I first heard about sustainable farming when I was working in Cumbria in the early 2000s and had submitted a paper on how we could manage soil carbon to reduce atmospheric carbon dioxide to Jonathon Porritt’s Sustainable Development Commission’s Breakthroughs for the 21st Century conference in 2007, but I had not seen genuinely sustainable, let alone regenerative, land use in practice.

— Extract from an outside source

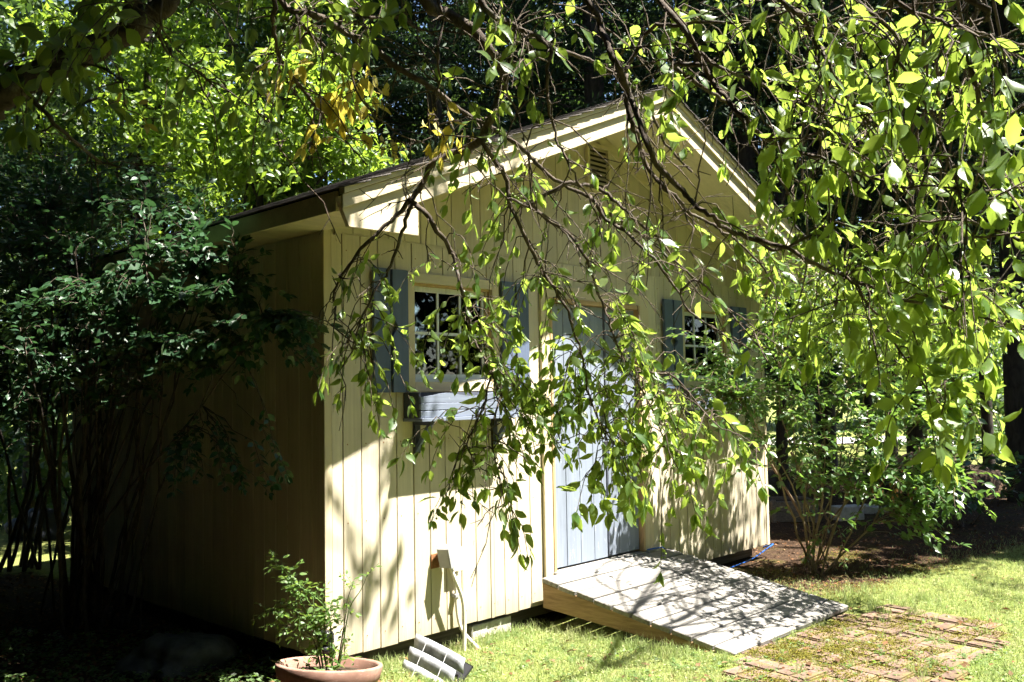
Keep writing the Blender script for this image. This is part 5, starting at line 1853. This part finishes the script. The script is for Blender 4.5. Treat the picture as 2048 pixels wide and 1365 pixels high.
XY = sample_ground(370000, -2.5, 11, -4.6, 2.5)
pm = turf_mask(XY[:, 0], XY[:, 1])
patchy = .5 + .5 * np.sin(3.1 * XY[:, 0] + 1.3 * np.sin(2.7 * XY[:, 1])) * np.sin(2.3 * XY[:, 1] + 1.1 * np.sin(3.3 * XY[:, 0]))
keep = rng.random(len(XY)) < pm * (.45 + .55 * patchy)
if len(BR):
    from mathutils import kdtree
    kd = kdtree.KDTree(len(BR))
    for i, b in enumerate(BR): kd.insert((b[0], b[1], 0), i)
    kd.balance()
    near = np.array([kd.find((p[0], p[1], 0))[2] < .105 for p in XY])
    keep &= ~(near & (rng.random(len(XY)) < .955))
G = XY[keep]
blades(G[: len(G) * 4 // 5], .042, .0017, .8, M['grass'], 'grass', 'short sunlit lawn grass in front of the shed', 'grass')
discs(G[len(G) * 4 // 5:], .015, .026, M['grass'], 'clover', 'small round clover leaves mixed into the lawn', 'clover')
# taller tufts along edges, broad-leaved weeds and stray fallen leaves
tf = []
for k in range(260):
    r_ = rng.random()
    if r_ < .35: q = np.array([rng.uniform(.2, 1.7), rng.uniform(-.14, .0)])
    elif r_ < .55: q = np.array([1.66 + .17 * rng.random() - .05, rng.uniform(-1.5, -.15)])
    elif r_ < .75: q = np.array([rng.uniform(3.5, 4.2), rng.uniform(-1.9, -1.2)])
    else: q = onz(rng.uniform(700, 2040), rng.uniform(1240, 1380), GZ)[:2]
    if q[1] > -.02 or inside_ramp(np.array([q[0]]), np.array([q[1]]))[0]: continue
    tf.append(q + rng.normal(0, .014, (16, 2)))
blades(np.concatenate(tf), .075, .0018, .6, M['grass'], 'grass_tuft', 'taller grass tufts along the shed foot and ramp edge', 'grass')
wd = []
for k in range(240):
    q = onz(rng.uniform(760, 2040), rng.uniform(1235, 1400), GZ)[:2]
    if inside_ramp(np.array([q[0]]), np.array([q[1]]))[0] or q[1] > -.05: continue
    wd.append(q + rng.normal(0, .025, (11, 2)))
discs(np.concatenate(wd), .03, .02, M['rose_leaf'], 'lawn_weed', 'broad-leaved weeds dotted over the lawn', 'weeds', up=1.6)
fl = np.array([onz(rng.uniform(700, 2040), rng.uniform(1225, 1400), GZ)[:2] for _ in range(260)])
fl = fl[(fl[:, 1] < -.05) & ~inside_ramp(fl[:, 0], fl[:, 1])]
discs(fl, .045, .03, M['litter'], 'fallen_leaf_scatter', 'dry fallen leaves lying on the lawn', 'fallen leaves')
# moss over bricks
if len(BR):
    wts = np.exp(-np.hypot(BR[:, 0] - 2.4, BR[:, 1] + 1.75) / .45) + .05
    mc = BR[rng.choice(len(BR), 62, p=wts / wts.sum())]
    MX = np.concatenate([c + rng.normal(0, .055, (330, 2)) for c in mc])
    MX = MX[~inside_ramp(MX[:, 0], MX[:, 1])]
    o = discs(MX, .012, .022, M['moss'], 'moss', 'olive moss creeping over the brick landing', 'moss', up=.6)
ms = sample_ground(16000, 3.3, 6.0, -1.9, -.2)
discs(ms[(turf_mask(ms[:, 0], ms[:, 1]) < .75) & (np.sin(ms[:, 0] * 5) + np.sin(ms[:, 1] * 7 + ms[:, 0]) > .2)], .012, .01, M['moss'], 'moss_patch', 'dull moss on the bare soil under the corner shrub', 'moss')
LX = sample_ground(26000, -3.5, 11, -4, 6)
lm = turf_mask(LX[:, 0], LX[:, 1])
LX = LX[rng.random(len(LX)) < np.where(lm < .5, .8, .05)]
discs(LX, .034, .014, M['litter'], 'leaf_litter', 'brown fallen leaves scattered under the shrubs', 'leaf litter')
# seedlings in the shade on the left
sl = []
for k in range(420):
    q = onz(rng.uniform(0, 620), rng.uniform(1270, 1400), GZ)[:2]
    sl.append(q + rng.normal(0, .02, (9, 2)))
discs(np.concatenate(sl), .032, .05, M['small_leaf'], 'seedlings', 'small green seedlings among the litter at the lower left', 'seedlings')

Will inherited his 3,000 acre farm about 30 years ago when it was typical for the area, growing a rotation of maize, peanuts and cotton and some cattle finished in a feedlot with 3 employees. He started to pasture feed beef in 1995 then stopped using fertilisers as he came to understand how soil works. The business had some tough years as he worked out how to manage his land holistically, introducing more species until he now has cattle, sheep, goats, pigs and Iberican pigs for pork and Iberican style ham, rabbits, laying hens and meat chickens, ducks, turkeys, all grazing the right place at the right time for the right reason, along with a market garden. To retain full value on the farm he built an abattoir to process and market everything produced; leather is now tanned, worked and sold in the shop in Bluffton and all waste is composted and returned to the land.
He now employs 150 people and is buying neighbouring land as it becomes available. The town of Bluffton has gone from a ghost town to a vibrant community with visitors from all over the world. The soil has gone from less than 0.5% to over 5% carbon with abundant wildlife all over the farm. Will is the consummate holistic manager, always observing, thinking and trying new ideas as he works out the interactions of complex natural systems. He is generous with his knowledge and enjoys challenging questions, often returning an equally challenging but humorous answer.
This is what regeneration is all about; a flourishing farm business benefiting all other life on the land, supporting its local community and influencing many others around the world into the future.
Those few days I spent on White Oak Pastures with Will Harris, Allan Savory, Woody Tasch of Slow Money, Tre’ Cates of nRhythm and many others completely changed how I see farming and business.